Stratejik mücadeleleri anlamak için konuya Ortadoğu’ya dair temel bir
bilgiyle başlamak lazım: Devlet sistemini ve uluslararası düzeni tehdit eden
gerek radikal Sünni (IŞİD, el-Kaide) gerekse radikal Şii (İran ve müttefikleri)
aşırı İslamcı güçler tarafından sürüklenilen bölgesel kaos ve buna mukabil ya
bölgeyi yanlış anlayan (birinci Bush yönetimi, 2001-2004) ya da düzeni tesiste
başarısız olan (Obama yönetimi, 2009-2016) bir ABD.
Musul’da Amerikan öncülüğünde bir zafer, ilk stratejik mücadelenin
“kazanılması”nı sağlayacaktır: en etkili askerî oyuncu olarak ABD’nin itibarını
yeniden tesis. Bölgesel düzenin başarılı bir şekilde savunulması kuvvet
kullanımından daha fazlasını gerektirir: Diplomasi, enerji politikası, değerler
vs. Ancak kuvvet, diğer her şeyin olmazsa olmaz şartıdır. Obama yönetimi, Libya
dışında sadece terörist gruplara karşı kuvvet kullandı ve bu kuvvet
kullanımında da zaman zaman kararsız kaldı (Afganistan’dan geri çekilme planı ve
IŞİD’e karşı başlangıçtaki sönük tepki gibi). İran’ın bölgesel ihtiraslarını
kontrol altına almadı, Suriye Cumhurbaşkanı Esed’in hakkından gelemedi veya
Rusya’nın Suriye’ye girişine etkili bir mukabelede bulunmadı. Musul’da
kazanılan bir zafer, bütün bunları düzeltmeyecek; ancak Amerikan askerî
itibarını rehabilite edecek ve Suriye-İran-Rusya üçlüsünün Halep’teki korkunç
yıkımını “dengeleyecek”tir.
İkinci stratejik mücadele, IŞİD’e karşı verilen mücadeledir. Aslına
bakarsanız en büyük bölgesel mücadele IŞİD değil, Rusya’nın kendisine kuvvet
kattığı İran’dır. Ancak IŞİD en acil, uluslararası açıdan en popüler ve
Amerikan topraklarına yönelik en yakın tehdittir.
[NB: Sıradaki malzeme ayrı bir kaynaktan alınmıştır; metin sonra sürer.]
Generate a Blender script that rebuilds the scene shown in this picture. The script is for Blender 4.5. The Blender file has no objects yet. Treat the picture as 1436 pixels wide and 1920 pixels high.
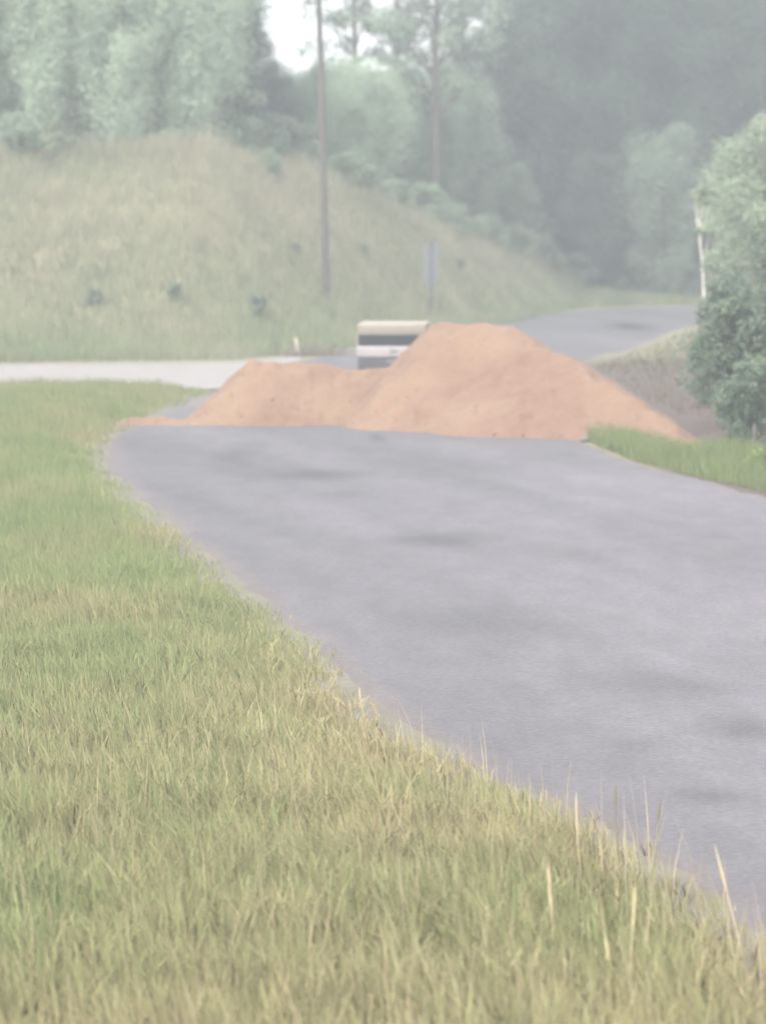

Bu ayrıca ABD ve
müttefiklerinin hızlıca kazanacağı bir mücadeledir. Amerikan Dışişleri Bakanlığı’nın
IŞİD koordinatörü Brett McGurk, kısa süre evvel ABD’nin IŞİD’e karşı mücadeleye
hız verdiğini söyledi. Musul zaferi IŞİD’in sonunu getirmeyecek, ama onu
sınırlayacak ve Suriye’deki başkenti Rakka’daki nihai savaşın zeminini
hazırlayacaktır.
Obama yönetimi üçüncü ve en önemli stratejik mücadeleye girişmedi:
Rusya’yla ittifak kuran İran’ı Ortadoğu’nun her yerinde çevreleme. Müstakbel
Amerikan başkanı İran’ı çevreleme meselesiyle uğraşmak zorunda kalacak; ancak
bunu yapabilmesi elindeki IŞİD işini bitirmesine bağlı. Terör kapasitesi
dikkate alındığında IŞİD’in daha az tehdit edici bir hale gelmesi ABD’nin
önceliği olmak durumunda. Ancak mevcut şartlarda örgüt, kendi önceliklerinin de
IŞİD’le savaş olduğunu yalan yere iddia eden ve Suriye’deki acımasız savaşlarını
kendilerine muhalefet eden herkesi “teröristlik”le damgalayarak meşrulaştırmaya
çalışan Rusya, Esed ve İran’ın elinde bir çocuk oyuncağına dönüştü. Bu yüzden
Musul işinin bir an evvel bitirilmesi lazım.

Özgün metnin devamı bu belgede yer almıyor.